In some ways football’s US converts are still seen as sporting eccentrics. “My friends think I’m crazy,” says 60-year-old Nancy Sieffert. A passionate fan of the New York Metrostars and West Ham, she is also a veteran fan of the classic New York Cosmos line-up of the mid ’70s. “I had theatre tickets to see Shakespeare tonight but I had to give them away – I said I have to go to a big soccer game today. People think I’m nuts but my kids are just glad I have it as a hobby.”


What gives these die-hard US ‘soccer’ fans heart is the fact that their passion for the beautiful game is creating self-contained communities. Soccer fans just hang-out with each other. “It’s my main sport and I pick my friends based on that,” says John Walmsley, who along with his two friends and his Blackburn-born father drove the five hours to Chicago from Lexington, Kentucky. “I get a little bit of shit at work from people saying that soccer is a pansies sport, that there’s no contact, but it’s mainly from ignorant people who’ve never seen a match.”


In New Jersey Martin Durney coaches his son’s team and believes that the kids are the sport’s real future. “Soccer may be able to compete with the lower tier sports,” he says. “Baseball and [American] football will always be popular but it could certainly compete with ice hockey and maybe even basketball at some levels. There are so many kids playing, it must only be a matter of time before it takes off. And with the US showing up in the World Cup and performing well, that helps a lot too.”
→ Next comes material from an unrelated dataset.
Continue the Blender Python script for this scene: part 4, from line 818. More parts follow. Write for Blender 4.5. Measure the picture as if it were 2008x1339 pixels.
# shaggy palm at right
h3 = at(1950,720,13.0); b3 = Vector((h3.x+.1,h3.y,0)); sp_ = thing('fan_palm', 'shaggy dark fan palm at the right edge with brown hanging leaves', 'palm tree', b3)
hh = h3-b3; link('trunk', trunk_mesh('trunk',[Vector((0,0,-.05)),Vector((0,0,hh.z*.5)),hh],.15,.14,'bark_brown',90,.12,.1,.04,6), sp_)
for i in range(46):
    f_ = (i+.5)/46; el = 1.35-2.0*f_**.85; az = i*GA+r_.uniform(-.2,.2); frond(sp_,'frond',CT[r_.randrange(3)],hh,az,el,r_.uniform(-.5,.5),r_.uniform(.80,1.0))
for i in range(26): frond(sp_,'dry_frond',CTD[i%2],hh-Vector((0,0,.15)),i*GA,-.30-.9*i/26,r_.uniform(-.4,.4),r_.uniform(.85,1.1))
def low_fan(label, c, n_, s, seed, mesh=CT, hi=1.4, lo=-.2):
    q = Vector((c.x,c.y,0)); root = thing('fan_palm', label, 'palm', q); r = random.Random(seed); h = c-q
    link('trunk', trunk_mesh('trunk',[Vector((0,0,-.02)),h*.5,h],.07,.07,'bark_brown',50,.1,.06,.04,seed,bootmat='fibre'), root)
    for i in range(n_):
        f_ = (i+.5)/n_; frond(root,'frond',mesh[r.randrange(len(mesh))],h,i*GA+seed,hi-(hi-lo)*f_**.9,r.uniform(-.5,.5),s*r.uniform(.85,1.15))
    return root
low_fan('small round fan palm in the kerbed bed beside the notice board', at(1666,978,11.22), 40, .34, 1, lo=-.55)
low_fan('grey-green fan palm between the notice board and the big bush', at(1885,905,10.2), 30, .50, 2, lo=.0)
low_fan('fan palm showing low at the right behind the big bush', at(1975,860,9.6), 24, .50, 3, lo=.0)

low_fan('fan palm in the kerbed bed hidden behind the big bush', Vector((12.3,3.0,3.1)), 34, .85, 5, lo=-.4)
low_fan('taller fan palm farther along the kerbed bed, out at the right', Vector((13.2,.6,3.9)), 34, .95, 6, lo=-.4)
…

Others are less convinced. Caribbean-born Jean Marie Francois has been impressed with the progress made in the last ten years, but thinks there’s a long way to go before his favourite sport can be seen as a national pastime. “They’ve put a lot of enthusiasm, a lot of money and a lot of effort into the MLS, but will it ever rival American sports?” he asks. “Not in my lifetime, that’s for sure.”